Richard Millett expose of LSE event praising suicide bomber is picked up by UK media

Cross posted from Richard Millett’s Blog

Aitemad Muhanna-Matar, Zena Agha, Rana B. Baker,  Mezna Qato at LSE last week.
Aitemad Muhanna-Matar, Zena Agha, Rana B. Baker, Mezna Qato at LSE last week.

Last Tuesday, 27th January (Holocaust Memorial Day), at a joint Palestine Society and Feminist Society event at the London School of Economics, Zena Agha accused Israelis of utilising the idea of rape as a “weapon of war” against Palestinian women, and Rana B. Baker glorified Sana’a Mehaidli who blew herself up in Lebanon in 1985 killing two Israeli soldiers.
I wrote about the event here and LSE’s online newspaper has been covering all the fallout in detail.
LSE’s Israel Society immediately lodged a complaint against the LSE Student Union over Baker’s remarks (Why not over Agha’s remarks also?) and the Feminist Society immediately apologised:

“Having reviewed the statements, regarding applauding an attack against Israeli soldiers, made by a speaker at our event we apologise unequivocally on behalf of the Feminist Society. We give platforms to oppressed peoples, including those under violent occupations, but that does not mean that their views always reflect our own. The Feminist Society is truly regretful that we have caused offence.”
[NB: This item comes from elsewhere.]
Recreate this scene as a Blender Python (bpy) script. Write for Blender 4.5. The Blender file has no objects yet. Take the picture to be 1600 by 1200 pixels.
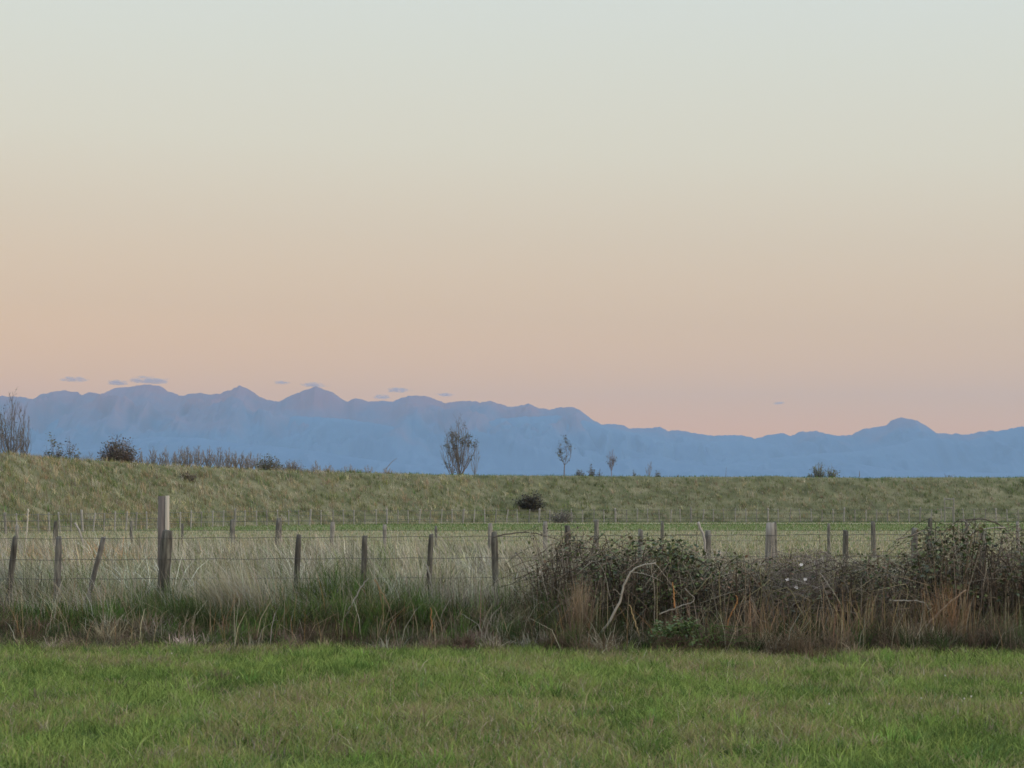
import bpy, math, random
import numpy as np
from mathutils import Vector

random.seed(7)
R = np.random.default_rng(11)
S = bpy.context.scene

# ------------------------------------------------------------------ camera
F = 3200.0                       # focal length in photo pixels (photo 1600 x 1200)
CAMZ = 1.70
PITCH = math.atan(184.0 / F)     # horizon at y = 784 of 1200
cam_d = bpy.data.cameras.new("camera")
cam_d.sensor_width = 36.0
cam_d.lens = 36.0 * F / 1600.0
cam_d.clip_start = 0.5
cam_d.clip_end = 120000.0
cam_d.dof.use_dof = True
cam_d.dof.focus_distance = 60.0
cam_d.dof.aperture_fstop = 8.0
cam = bpy.data.objects.new("camera", cam_d)
cam.location = (0, 0, CAMZ)
cam.rotation_euler = (math.pi / 2 + PITCH, 0, 0)
S.collection.objects.link(cam)
S.camera = cam

def at(px, py, Y):
    """world point seen at photo pixel (px, py) at distance Y along the view"""
    x, z = (px - 800) / F, -(py - 600) / F
    c, s = math.cos(PITCH), math.sin(PITCH)
    d = (x, c - z * s, s + z * c)
    k = Y / d[1]
    return (d[0] * k, Y, CAMZ + d[2] * k)

# ------------------------------------------------------------------ sky, sun, exposure
SUN_EL = math.radians(5.0)
SUN_AZ = math.radians(100.0)     # clockwise from the view direction (+Y): low, from the right
W = bpy.data.worlds.new("World")
S.world = W
W.use_nodes = True
nt = W.node_tree
nt.nodes.clear()
out = nt.nodes.new("ShaderNodeOutputWorld")
bg = nt.nodes.new("ShaderNodeBackground")
tc = nt.nodes.new("ShaderNodeTexCoord")
sep = nt.nodes.new("ShaderNodeSeparateXYZ")
nt.links.new(tc.outputs["Generated"], sep.inputs[0])
ramp = nt.nodes.new("ShaderNodeValToRGB")
mr = nt.nodes.new("ShaderNodeMapRange")
mr.inputs["From Min"].default_value = 0.0
mr.inputs["From Max"].default_value = 1.0
# twilight sky: the warm band lies a little higher towards the sunset on the right
azs = nt.nodes.new("ShaderNodeMath"); azs.operation = 'MULTIPLY_ADD'
nt.links.new(sep.outputs["X"], azs.inputs[0]); azs.inputs[1].default_value = 0.035
nt.links.new(sep.outputs["Z"], azs.inputs[2])
nt.links.new(azs.outputs[0], mr.inputs["Value"])
nt.links.new(mr.outputs[0], ramp.inputs[0])
SKY = [  # (sin elevation, linear rgb of the sky itself)
    (0.000, (1.35, 0.48, 0.08)),
    (0.035, (1.24, 0.54, 0.12)),
    (0.055, (1.10, 0.56, 0.18)),
    (0.090, (0.89, 0.55, 0.28)),
    (0.130, (0.80, 0.60, 0.39)),
    (0.170, (0.77, 0.68, 0.51)),
    (0.215, (0.73, 0.71, 0.59)),
    (0.260, (0.70, 0.73, 0.67)),
    (0.450, (1.08, 1.14, 1.16)),
    (1.000, (1.36, 1.50, 1.70)),
]
cr = ramp.color_ramp
cr.elements[0].position = SKY[0][0]; cr.elements[0].color = SKY[0][1] + (1,)
cr.elements[1].position = SKY[-1][0]; cr.elements[1].color = SKY[-1][1] + (1,)
for p, c in SKY[1:-1]:
    e = cr.elements.new(p); e.color = c + (1,)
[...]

Shamefully, the same cannot be said of the Palestine Society which stated:

“Although the LSESU Palestine Society does not necessarily share the views held by the speaker, we maintain that she is entitled to them and is free to express her analysis on the issue, whatever that may be.”

Incredibly, the chairperson of last week’s event Aitemad Muhanna-Matar, a research fellow at the LSE’s Middle East Centre, then took the issue to new depths with her equating of Israelis and Nazis. She said to the online newspaper:

“These resistance military actions were done in the western history by the IRA, during the American and French revolutions. At a lesser extent, Jews resisted against the Nazist (sic) kidnappers, but faced certain death, the same as Palestinians who committed violence against the Israelis certainly face certain death.”

LSE’s Jewish Society lodged a formal complaint over that remark. Samiha Begum, LSE Student Union Black and Minority Ethnics Students Officer, defended Muhanna-Matar by explaining “She doesn’t compare the regimes she compares the resistance.”
Meanwhile, Zena Agha wrote on her own blog that I had accused her of “urging the audience to see ISIS in a different light – an accusation made all the more hurtful given that my cousin was killed by ISIS activities in Baghdad six months ago and my family is still in mourning.”
I am sorry for Zena’s loss. However, Zena did say just that. She told the audience not to adopt the Western narrative about ISIS.
I will keep you updated on the results of the investigations.
But let’s be clear. Imagine how our universities would look if whenever there was an event one side falsely accused the other of weaponising rape and then went on to glorify those who kill.
And more to the point not only did two Israeli soldiers lose their lives in Mehaidli’s suicide bombing but Mehaidli lost hers also at the tender age of 16.
Three families are still in mourning for the needless loss of loved ones. That is, in effect, what Baker glorified last week.
On a brighter note as a result of my blog about the event Baker’s sickening glorification was reported in Saturday’s Times (Times of London). 
times
The Times reported that Baker “called for applause for Sana’a Mehaidli” and that she said her attack was “worthy of a standing ovation”. The Times also reported that LSE’s Jewish Society and the Israel Society lodged complaints prompting investigations by LSE’s governance, legal and policy division.